■ TASK STATEMENT ■
Output exactly the lines from the first one down to the line containing "sc = bpy.context.scene", inclusive.

■ SOURCE DATA ■
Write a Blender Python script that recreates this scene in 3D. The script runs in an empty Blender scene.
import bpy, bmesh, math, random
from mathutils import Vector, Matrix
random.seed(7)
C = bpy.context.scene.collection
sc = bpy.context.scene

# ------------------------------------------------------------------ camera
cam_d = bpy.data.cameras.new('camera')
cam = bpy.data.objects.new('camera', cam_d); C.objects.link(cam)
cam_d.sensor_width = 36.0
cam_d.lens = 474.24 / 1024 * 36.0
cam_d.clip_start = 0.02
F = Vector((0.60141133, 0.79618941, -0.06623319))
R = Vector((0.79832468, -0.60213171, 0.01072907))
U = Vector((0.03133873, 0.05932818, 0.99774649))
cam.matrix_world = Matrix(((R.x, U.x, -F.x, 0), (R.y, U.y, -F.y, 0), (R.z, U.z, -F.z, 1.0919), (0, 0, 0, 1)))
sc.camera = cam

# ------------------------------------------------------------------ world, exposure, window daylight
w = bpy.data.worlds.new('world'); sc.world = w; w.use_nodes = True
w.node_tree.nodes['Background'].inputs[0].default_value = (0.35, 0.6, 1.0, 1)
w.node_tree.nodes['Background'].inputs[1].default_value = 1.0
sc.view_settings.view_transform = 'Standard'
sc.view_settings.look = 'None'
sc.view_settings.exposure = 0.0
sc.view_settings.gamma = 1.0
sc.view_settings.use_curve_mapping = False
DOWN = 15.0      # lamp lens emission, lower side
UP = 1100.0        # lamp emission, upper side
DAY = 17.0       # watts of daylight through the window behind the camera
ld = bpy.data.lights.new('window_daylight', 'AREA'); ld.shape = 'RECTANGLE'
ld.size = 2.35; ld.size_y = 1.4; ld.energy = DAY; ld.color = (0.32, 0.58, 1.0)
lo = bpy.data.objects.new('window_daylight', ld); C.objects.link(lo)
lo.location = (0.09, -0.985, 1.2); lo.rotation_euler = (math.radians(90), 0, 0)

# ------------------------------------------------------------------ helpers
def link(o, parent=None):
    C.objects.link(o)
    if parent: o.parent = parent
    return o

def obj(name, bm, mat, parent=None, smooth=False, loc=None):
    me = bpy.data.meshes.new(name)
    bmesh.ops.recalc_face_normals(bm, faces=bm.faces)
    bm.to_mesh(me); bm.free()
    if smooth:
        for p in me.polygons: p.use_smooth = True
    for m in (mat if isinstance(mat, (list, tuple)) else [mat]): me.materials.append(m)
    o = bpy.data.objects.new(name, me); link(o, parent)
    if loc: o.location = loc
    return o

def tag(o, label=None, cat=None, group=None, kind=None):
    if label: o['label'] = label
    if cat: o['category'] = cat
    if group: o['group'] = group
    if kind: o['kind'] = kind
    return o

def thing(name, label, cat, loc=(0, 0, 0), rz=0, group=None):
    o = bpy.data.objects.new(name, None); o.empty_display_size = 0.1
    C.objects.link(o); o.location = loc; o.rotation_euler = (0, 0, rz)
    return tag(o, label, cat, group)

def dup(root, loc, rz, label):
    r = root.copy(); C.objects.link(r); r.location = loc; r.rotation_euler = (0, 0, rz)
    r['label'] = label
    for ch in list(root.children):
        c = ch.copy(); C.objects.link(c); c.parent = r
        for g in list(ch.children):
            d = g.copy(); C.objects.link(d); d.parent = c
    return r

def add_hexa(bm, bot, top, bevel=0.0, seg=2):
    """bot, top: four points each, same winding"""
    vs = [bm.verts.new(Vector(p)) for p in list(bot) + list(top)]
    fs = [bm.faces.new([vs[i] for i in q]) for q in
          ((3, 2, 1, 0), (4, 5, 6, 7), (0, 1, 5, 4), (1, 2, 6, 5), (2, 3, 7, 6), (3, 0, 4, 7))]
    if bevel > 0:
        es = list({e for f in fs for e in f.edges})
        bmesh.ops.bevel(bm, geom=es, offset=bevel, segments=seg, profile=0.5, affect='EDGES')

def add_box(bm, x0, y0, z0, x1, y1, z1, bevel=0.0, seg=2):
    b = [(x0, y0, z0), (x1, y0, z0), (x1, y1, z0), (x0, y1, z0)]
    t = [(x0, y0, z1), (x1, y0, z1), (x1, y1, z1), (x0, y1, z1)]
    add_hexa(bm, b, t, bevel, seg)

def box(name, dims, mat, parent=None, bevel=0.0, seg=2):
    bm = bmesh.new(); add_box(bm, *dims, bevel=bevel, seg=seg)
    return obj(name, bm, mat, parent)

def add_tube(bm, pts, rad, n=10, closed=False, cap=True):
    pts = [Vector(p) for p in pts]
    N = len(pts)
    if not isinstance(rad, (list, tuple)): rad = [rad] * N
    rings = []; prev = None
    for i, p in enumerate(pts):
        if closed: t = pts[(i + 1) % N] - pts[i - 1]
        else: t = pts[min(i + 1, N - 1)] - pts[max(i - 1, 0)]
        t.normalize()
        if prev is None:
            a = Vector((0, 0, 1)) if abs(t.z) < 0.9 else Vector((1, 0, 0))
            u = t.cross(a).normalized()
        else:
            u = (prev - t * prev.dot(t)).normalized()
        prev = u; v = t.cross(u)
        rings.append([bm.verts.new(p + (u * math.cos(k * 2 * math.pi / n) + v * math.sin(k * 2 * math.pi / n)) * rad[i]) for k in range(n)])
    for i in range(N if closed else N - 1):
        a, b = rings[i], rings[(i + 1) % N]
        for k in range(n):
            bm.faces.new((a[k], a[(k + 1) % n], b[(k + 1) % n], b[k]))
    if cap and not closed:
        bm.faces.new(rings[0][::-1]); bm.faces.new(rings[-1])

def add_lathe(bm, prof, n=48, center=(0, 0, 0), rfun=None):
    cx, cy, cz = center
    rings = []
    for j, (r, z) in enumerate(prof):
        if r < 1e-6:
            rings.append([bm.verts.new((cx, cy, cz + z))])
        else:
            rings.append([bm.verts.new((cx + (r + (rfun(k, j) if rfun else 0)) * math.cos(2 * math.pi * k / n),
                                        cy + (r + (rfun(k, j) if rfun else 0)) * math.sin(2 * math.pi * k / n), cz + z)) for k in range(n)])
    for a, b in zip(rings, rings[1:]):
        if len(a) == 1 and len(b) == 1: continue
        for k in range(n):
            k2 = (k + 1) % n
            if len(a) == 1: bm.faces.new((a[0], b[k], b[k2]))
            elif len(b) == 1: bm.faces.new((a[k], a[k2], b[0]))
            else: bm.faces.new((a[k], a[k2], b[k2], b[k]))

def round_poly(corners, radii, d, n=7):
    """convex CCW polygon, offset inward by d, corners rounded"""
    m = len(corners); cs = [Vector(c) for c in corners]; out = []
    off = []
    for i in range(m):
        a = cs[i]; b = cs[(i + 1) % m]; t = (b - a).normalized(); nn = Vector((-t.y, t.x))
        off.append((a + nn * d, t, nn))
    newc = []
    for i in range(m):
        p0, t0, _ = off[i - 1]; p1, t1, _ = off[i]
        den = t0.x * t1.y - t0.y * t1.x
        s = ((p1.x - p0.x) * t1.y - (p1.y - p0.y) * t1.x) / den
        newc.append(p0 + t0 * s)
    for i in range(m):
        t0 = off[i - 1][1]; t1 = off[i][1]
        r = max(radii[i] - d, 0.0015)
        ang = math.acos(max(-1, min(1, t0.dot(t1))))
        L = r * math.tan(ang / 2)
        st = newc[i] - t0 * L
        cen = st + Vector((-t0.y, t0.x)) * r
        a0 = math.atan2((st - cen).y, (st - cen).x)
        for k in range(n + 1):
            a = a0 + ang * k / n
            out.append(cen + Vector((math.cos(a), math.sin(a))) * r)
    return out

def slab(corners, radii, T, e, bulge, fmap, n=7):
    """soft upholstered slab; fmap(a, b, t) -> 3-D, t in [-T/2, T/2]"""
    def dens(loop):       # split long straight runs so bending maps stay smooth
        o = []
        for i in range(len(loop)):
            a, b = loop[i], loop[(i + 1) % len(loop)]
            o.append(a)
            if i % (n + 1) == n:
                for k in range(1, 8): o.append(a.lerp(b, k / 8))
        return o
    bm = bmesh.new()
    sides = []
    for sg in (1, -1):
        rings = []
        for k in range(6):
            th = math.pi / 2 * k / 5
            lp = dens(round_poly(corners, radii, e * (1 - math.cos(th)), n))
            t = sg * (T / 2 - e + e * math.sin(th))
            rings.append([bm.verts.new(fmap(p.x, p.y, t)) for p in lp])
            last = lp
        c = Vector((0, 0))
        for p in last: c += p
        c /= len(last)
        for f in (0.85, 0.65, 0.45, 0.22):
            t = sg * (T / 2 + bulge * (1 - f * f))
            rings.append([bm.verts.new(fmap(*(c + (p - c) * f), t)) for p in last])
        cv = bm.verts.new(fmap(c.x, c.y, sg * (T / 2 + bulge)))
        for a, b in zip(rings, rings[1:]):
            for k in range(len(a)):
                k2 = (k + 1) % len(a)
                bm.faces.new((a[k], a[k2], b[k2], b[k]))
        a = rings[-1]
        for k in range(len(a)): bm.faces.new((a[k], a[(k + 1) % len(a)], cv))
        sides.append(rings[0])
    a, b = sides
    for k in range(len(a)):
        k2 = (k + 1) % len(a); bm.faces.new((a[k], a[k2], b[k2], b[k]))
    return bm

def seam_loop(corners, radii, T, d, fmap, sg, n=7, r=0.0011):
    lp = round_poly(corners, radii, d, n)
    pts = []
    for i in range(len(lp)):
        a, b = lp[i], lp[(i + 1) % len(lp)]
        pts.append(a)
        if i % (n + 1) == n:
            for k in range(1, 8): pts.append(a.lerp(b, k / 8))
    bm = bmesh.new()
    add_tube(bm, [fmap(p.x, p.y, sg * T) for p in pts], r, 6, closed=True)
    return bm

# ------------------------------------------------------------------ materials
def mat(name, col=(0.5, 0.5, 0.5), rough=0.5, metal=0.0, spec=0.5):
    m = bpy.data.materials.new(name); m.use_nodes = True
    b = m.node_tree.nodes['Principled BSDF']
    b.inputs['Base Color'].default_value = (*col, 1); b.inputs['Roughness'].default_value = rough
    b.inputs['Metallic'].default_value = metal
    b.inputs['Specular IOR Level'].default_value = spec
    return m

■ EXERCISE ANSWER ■
Write a Blender Python script that recreates this scene in 3D. The script runs in an empty Blender scene.
import bpy, bmesh, math, random
from mathutils import Vector, Matrix
random.seed(7)
C = bpy.context.scene.collection
sc = bpy.context.scene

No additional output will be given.